Anche il “mai più” dovrebbe essere vietato nella bocca dei politici che lo pronunciano sapendo benissimo che Stornara non sta mica solo in Puglia, che Stornara è una situazione che si ritrova in tutto il Paese e visto cosa accade nel Mediterraneo o in Bielorussia c’è addirittura da ringraziare di essere solo così poco disperati. è intervenuto anche Matteo Salvini: «Una tragedia inaccettabile, che dovrebbe imporre a tutti l’urgenza di liberare questi bimbi da illegalità, sfruttamento e povertà. Una preghiera per questi morti». Ma le preghiere per i morti non servono a niente se non sono accompagnate dai provvedimenti per i vivi. Le parole che invece vale la pena ascoltare sono quelle del sindaco di Stornara Rocco Calamita, uno che con quella disperazione pelosa ci ha a che fare tutti i giorni. E infatti senza troppi giri di parole scrive: «Né mi dà conforto o lenisce il dolore, il fatto che questa amministrazione avesse in più occasioni segnalato e portato a conoscenza a tutte le autorità competenti la situazione drammatica anche sotto il profilo sanitario del campo rom. Simili eventi non dovrebbero verificarsi, anche perché troppo spesso a pagarne le conseguenze sono gli unici realmente non colpevoli».
Sì, perché quello scempio di quel campo abusivo da quelle parti lo conoscono e lo conoscevano tutti ed è troppo facile oggi credere di avere il diritto di indossare il lutto. Ieri un cittadino raccontava di essere tremendamente arrabbiato «perché abbiamo questa situazione a un passo da noi e nessuno ha mai fatto niente o alzato la voce». In quel buco di immondizia e lamiere scaldate troppo poco e scaldate troppo male ci vivono almeno 1.000 persone (numeri ufficiali non ce ne sono) e non ci crede nemmeno il più sprovveduto che un migliaio di persone possano rimanere lì per caso senza che nessuno intorno si metta una mano sulla coscienza o nel peggiore delle ipotesi anche solo una mano tra le carte che decidono ciò che è legale e ciò che è giusto. «Spero che la politica nazionale affronti e risolva questo fenomeno tragico che ormai non ha più confini – scrive il sindaco Calamita – e interessa tanto la nostra comunità, quanto quella foggiana, pugliese, nazionale e internazionale. Vi è l’impegno di questo sindaco e della intera amministrazione comunale a fare – ha concluso il primo cittadino – quanto possibile per sostenere la famiglia colpita da questo evento». E andrebbe premiato il coraggio di un sindaco che ci avverte che no, che non stiamo scrivendo un pezzo su un tragico evento in una piccola comunità locale ma stiamo scrivendo di un tempo in cui si ritiene possibile rinchiudere i poveri e i disperati in recinti dove avviene la sospensione di qualsiasi diritto.

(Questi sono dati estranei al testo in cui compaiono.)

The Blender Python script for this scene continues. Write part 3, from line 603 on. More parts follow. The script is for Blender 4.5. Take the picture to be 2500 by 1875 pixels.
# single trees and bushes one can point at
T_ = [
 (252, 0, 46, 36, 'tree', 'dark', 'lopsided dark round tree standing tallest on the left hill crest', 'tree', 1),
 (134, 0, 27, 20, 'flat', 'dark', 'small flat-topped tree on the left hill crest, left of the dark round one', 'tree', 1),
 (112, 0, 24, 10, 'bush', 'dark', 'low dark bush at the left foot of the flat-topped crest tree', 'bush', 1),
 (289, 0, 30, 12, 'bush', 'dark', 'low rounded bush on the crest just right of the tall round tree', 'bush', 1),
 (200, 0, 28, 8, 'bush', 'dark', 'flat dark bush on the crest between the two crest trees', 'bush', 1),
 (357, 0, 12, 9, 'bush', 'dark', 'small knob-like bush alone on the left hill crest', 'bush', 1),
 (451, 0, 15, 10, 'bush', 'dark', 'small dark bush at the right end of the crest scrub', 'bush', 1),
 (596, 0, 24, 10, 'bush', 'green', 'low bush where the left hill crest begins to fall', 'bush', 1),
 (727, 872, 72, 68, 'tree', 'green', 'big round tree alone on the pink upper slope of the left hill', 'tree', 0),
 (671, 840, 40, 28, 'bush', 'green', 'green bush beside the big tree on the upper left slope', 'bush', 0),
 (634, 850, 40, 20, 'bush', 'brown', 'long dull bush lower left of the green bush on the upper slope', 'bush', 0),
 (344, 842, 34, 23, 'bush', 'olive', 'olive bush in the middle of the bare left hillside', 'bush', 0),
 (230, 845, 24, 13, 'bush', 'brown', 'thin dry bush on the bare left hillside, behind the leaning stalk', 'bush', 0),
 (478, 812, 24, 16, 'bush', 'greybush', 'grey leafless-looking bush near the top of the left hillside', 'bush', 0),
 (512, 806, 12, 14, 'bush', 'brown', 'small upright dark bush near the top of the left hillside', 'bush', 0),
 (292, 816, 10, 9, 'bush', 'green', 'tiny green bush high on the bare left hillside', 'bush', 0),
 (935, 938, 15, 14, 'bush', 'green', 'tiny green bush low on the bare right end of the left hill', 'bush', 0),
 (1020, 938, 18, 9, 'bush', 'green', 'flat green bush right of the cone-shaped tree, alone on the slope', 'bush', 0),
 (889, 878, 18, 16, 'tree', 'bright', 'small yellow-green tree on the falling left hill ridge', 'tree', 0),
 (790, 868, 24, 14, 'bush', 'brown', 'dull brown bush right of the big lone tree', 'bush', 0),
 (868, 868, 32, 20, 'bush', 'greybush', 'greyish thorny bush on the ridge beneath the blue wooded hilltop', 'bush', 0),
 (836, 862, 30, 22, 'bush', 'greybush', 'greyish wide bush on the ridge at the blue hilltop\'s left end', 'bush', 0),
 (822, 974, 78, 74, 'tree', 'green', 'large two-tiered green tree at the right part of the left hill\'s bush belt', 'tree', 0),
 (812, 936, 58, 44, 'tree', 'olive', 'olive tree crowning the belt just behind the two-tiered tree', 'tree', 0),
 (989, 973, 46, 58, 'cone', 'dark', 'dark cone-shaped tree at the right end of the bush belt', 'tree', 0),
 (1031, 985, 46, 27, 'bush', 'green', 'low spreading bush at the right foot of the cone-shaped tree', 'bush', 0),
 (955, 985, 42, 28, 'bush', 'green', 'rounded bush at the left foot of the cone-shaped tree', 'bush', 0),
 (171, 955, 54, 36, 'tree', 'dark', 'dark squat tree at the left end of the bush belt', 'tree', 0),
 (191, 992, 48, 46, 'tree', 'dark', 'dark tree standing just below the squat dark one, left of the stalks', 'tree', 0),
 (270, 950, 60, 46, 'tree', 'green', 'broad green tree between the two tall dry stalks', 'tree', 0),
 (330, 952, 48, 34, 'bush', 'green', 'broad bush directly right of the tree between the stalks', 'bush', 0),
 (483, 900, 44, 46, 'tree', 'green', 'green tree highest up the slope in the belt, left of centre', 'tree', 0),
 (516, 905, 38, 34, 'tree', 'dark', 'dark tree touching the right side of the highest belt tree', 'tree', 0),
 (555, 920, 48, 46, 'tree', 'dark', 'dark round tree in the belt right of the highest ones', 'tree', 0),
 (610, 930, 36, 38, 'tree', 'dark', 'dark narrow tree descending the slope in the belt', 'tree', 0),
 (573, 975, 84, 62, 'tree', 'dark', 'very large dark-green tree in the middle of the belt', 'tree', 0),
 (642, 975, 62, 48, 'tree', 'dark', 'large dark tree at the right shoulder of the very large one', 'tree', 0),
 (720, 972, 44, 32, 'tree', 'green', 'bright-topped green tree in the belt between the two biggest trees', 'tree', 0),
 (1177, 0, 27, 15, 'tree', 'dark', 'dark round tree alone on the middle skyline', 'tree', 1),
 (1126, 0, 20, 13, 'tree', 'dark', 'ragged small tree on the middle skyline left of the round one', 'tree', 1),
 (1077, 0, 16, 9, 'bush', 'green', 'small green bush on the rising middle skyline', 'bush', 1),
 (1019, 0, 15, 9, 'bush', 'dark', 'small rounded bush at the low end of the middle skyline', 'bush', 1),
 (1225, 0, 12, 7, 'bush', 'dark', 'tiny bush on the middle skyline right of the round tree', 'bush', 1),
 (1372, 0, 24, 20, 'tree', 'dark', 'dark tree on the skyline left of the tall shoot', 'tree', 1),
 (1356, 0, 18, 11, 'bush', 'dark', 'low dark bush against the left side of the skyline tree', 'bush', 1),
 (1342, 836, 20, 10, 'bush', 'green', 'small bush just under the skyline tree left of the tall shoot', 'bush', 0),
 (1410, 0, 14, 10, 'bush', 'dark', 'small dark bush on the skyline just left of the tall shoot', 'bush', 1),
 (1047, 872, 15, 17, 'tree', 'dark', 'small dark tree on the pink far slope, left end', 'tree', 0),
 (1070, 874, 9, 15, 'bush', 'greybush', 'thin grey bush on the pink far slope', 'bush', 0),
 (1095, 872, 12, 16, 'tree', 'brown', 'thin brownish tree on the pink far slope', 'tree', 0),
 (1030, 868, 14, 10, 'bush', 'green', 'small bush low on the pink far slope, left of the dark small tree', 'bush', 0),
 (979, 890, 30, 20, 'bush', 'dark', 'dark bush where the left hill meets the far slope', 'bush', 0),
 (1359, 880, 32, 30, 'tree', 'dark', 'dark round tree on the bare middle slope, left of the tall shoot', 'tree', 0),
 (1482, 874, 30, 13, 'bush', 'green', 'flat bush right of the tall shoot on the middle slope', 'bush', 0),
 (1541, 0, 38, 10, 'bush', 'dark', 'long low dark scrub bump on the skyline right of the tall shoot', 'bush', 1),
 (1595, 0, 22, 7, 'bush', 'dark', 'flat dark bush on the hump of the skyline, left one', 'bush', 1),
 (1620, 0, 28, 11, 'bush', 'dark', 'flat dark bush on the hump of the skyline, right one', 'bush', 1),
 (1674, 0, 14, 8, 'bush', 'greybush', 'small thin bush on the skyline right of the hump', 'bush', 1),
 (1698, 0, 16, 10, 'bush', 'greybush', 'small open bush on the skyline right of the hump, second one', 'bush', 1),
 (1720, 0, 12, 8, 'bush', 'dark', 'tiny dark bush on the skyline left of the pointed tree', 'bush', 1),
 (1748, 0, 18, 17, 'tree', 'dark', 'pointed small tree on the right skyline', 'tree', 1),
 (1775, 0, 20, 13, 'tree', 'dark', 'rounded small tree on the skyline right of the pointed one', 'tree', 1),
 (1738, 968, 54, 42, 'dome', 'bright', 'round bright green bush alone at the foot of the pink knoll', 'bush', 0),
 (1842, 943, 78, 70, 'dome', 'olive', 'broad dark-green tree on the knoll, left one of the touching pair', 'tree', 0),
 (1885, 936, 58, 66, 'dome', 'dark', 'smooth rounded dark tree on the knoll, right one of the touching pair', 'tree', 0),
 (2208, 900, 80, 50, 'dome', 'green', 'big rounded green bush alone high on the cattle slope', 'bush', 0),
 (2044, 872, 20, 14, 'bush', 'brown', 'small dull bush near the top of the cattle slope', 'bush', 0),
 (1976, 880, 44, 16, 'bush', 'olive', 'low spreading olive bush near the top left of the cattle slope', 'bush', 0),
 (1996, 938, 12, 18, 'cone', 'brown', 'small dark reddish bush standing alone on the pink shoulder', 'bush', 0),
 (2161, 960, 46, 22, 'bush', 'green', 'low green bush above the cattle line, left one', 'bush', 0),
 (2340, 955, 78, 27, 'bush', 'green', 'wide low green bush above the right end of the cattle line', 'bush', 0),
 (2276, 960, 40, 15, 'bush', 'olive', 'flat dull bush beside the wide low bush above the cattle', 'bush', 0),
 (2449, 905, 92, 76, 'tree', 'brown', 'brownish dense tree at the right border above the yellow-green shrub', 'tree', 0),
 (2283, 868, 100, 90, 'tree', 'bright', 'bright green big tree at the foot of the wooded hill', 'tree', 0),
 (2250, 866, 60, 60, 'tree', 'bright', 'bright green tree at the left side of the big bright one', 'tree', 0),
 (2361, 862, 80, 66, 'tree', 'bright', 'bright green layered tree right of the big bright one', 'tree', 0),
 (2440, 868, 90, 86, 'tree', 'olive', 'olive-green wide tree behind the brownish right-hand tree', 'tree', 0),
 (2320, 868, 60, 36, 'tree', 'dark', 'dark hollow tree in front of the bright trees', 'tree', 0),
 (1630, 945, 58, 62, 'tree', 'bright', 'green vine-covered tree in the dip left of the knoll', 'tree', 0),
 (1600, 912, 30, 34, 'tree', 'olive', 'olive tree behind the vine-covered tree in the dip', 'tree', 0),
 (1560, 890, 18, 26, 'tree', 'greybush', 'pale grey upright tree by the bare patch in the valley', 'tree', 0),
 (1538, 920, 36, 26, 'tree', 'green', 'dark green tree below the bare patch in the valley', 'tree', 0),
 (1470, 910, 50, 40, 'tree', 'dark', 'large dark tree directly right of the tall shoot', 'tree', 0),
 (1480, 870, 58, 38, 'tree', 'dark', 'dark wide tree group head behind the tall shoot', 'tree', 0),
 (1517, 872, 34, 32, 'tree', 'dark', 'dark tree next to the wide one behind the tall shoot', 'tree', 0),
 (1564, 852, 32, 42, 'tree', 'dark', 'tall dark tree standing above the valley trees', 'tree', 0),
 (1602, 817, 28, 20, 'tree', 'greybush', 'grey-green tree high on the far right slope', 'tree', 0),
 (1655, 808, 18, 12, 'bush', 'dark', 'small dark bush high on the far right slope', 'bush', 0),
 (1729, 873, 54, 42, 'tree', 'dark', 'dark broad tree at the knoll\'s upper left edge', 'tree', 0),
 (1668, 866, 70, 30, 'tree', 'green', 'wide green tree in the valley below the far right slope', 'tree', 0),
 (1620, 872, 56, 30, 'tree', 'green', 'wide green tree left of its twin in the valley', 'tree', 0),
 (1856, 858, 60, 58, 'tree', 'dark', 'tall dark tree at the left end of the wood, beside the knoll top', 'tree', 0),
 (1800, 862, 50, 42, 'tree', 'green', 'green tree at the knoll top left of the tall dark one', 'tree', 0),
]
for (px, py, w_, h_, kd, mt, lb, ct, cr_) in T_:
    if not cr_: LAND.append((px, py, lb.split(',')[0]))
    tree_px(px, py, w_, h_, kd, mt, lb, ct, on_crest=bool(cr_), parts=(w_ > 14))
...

Del resto siamo il Paese in cui per i prossimi mesi fioccheranno i morti di freddo sotto i ponti delle più celebrate città d’Italia (sempre confidando che la stampa provi il senso di responsabilità di raccontarlo), siamo il Paese in cui non metteranno piede per non disturbare il nostro Natale i disperati che vengono accalappiati nel Mediterraneo dai lacci della cosiddetta Guardia costiera libica che paghiamo per sanificare la nostra coscienza. Continuiamo a essere il Paese in cui essere troppo poveri per possedere una casa viene considerata una sconfitta. Se non hai una casa allora significa che non sei all’altezza. Se non sei stato all’altezza allora ti mettiamo ai bordi dentro la baracca. Se nella tua baracca si muore di freddo e il fuoco ti brucia i figli ti promettiamo una medaglia di latta con su scritto “mai più”. Aspettando il prossimo giro.